In connection with the closing of the Transaction contemplated by the Stock Purchase Agreement, Blackstone ISG-I Advisors L.L.C. (the “Investment Manager”) will enter into a long-term strategic asset management partnership with certain subsidiaries of the Company, pursuant to which the Investment Manager will serve as the exclusive external manager for such subsidiaries with respect to the following asset classes within their investment portfolio: (1) non-agency residential mortgage-backed securities, commercial mortgage-backed securities and asset-backed securities; (2) collateralized loan and debt obligations, leveraged loans and certain other loans; (3) asset-backed whole loans and direct lending; (4) private high grade, project finance, including renewable energy, and other long-dated investments; and (5) alternatives, including real estate equity (the “SMA Agreement”). Pursuant to the SMA Agreement, the Company has agreed to have the Investment Manager manage an initial $50 billion of assets under management of the Company and its subsidiaries, with such amount increasing to $92.5 billion over years two through six of the SMA Agreement’s initial commitment period. The capital is expected to be primarily invested in Blackstone-originated assets. Following the initial commitment period of six years, the strategic asset management partnership will renew subject to long-term relative performance measures by asset class.

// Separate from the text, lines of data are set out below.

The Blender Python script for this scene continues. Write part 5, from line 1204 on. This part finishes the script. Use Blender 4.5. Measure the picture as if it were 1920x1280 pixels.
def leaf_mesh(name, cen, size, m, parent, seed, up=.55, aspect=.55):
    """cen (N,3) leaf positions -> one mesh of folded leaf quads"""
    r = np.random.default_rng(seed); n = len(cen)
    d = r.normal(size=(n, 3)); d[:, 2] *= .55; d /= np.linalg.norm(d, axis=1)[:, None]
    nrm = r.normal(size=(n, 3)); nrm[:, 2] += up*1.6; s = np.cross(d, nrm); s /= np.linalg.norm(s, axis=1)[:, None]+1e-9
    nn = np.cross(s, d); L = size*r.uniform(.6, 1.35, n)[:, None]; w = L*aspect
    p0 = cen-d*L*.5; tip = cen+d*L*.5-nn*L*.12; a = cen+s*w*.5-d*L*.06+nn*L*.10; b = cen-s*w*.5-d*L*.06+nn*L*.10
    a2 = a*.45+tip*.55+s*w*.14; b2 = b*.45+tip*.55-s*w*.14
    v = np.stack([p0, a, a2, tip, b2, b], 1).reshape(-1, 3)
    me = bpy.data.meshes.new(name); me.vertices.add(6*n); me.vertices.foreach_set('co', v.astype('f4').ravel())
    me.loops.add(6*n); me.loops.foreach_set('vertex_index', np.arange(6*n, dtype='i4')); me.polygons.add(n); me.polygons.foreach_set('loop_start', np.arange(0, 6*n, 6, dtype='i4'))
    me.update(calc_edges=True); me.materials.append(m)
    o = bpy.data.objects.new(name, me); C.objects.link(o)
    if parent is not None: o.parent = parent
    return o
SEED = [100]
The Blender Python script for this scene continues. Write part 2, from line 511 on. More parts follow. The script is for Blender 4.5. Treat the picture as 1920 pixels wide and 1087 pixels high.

In connection with the Transaction, Blackstone will be entitled to one seat on the board of directors of the Company. Subsequent to the anticipated initial public offering of AIG L&R, Blackstone will hold publicly traded common stock subject to certain phased lock-up provisions.
Consummation of the Transaction is subject to the satisfaction or waiver of certain closing conditions, including the expiration or termination of the applicable waiting period under the Hart-Scott Rodino Antitrust Improvements Act of 1976, as amended, and the entry into the SMA Agreement.